L’unificazione federale dell’Europa sarebbe il più chiaro dei segnali di un’inversione radicale dell’attuale, catastrofica tendenza verso un aumento del protezionismo e dell’instabilità. E’ un dato di fatto che certe incrostazioni protezionistiche, come la politica agricola comune, non potrebbero essere eliminate da un giorno all’altro. Ma esse potrebbero compiere importanti passi verso la propria liberalizzazione. In ogni caso, la nascita di una nuova realtà statale europea, anche se inizialmente limitata ad un nucleo relativamente ristretto, darebbe un forte impulso alla nascita di un equilibrio mondiale aperto e pacifico, e quindi favorirebbe una forte crescita del commercio internazionale. In un clima improntato alla stabilità e alla cooperazione il problema rappresentato dalle eccedenze della Cina e del Giappone potrebbe essere risolto non certo restringendone le esportazioni o tentando di imporre un apprezzamento delle loro monete, ma aiutandoli a creare le condizioni interne per l’aumento delle loro importazioni, e quindi aumentando la loro ricchezza e quella globale. Un governo federale europeo potrebbe esercitare un importante ruolo di promozione dello sviluppo e dell’unità dei paesi del Medio Oriente e proporsi come attivo mediatore nel conflitto israelo-palestinese, che costituisce un permanente fattore di paralisi per l’intera regione. Si ricordi che il successo, anche se poco più che simbolico, di Chirac, Schröder e Blair nella loro missione in Iran è stato comunque una spia significativa del grande bisogno di Europa che esiste nella regione. In un equilibrio di questo genere aumenterebbe lo spazio a disposizione degli altri poli potenziali dell’economia mondiale per dare impulso alloro sviluppo produttivo e per risolvere i loro gravi problemi interni. E l’Europa, instaurando un clima di fattiva cooperazione, non potrebbe che dare un forte contributo positivo alla tutela dell’ambiente e al progressivo miglioramento delle condizioni di lavoro nelle economie in sviluppo senza pregiudicarne la competitività, nonché al decollo, anche attraverso qualche forma di protezionismo asimmetrico, delle economie africane.
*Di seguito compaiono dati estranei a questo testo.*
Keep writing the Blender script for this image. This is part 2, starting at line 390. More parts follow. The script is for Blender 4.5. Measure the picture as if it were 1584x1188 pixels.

Ma l’attuale Unione europea è priva degli strumenti necessari per raggiungere questo obiettivo. Per liberarsi dai vincoli che la sua divisione comporta e per portare avanti un grande disegno di politica economica che abbia come scopi un forte incoraggiamento alla ricerca scientifica, un vigoroso sviluppo tecnologico e la realizzazione di una vasta rete di infrastrutture, è necessario che al centro dell’Europa si manifesti concretamente la volontà di fermare la deriva attuale dell’Unione verso l’anarchia e la crescente incapacità di agire. E’ necessario che, in luogo dell’attuale debole confederazione, paralizzata dalla necessità di ricorrere permanentemente a macchinosi e sterili compromessi, e quindi condannata alla stagnazione economica e all’arretratezza tecnologica, nasca un vero potere democratico, pacifico ma forte, capace di mobilitare le risorse della propria economia e il consenso dei propri cittadini. Si tratta di un potere che non potrà nascere che nel quadro ristretto dei paesi fondatori, ma che, a partire da questo quadro, darà slancio alle economie degli altri paesi dell’Unione nell’ambito del grande mercato unico, e si allargherà progressivamente fino a raggiungere i confini dell’Unione attuale e di quella più vasta che sta per nascere.
Non esiste altra strada per ridare vigore al commercio mondiale e per favorire lo sviluppo dei paesi poveri ed emarginati. Né esiste altra strada per fermare la spirale perversa dell’anarchia e del protezionismo, che stanno facendo riemergere i minacciosi fantasmi di un passato che si sperava definitivamente concluso.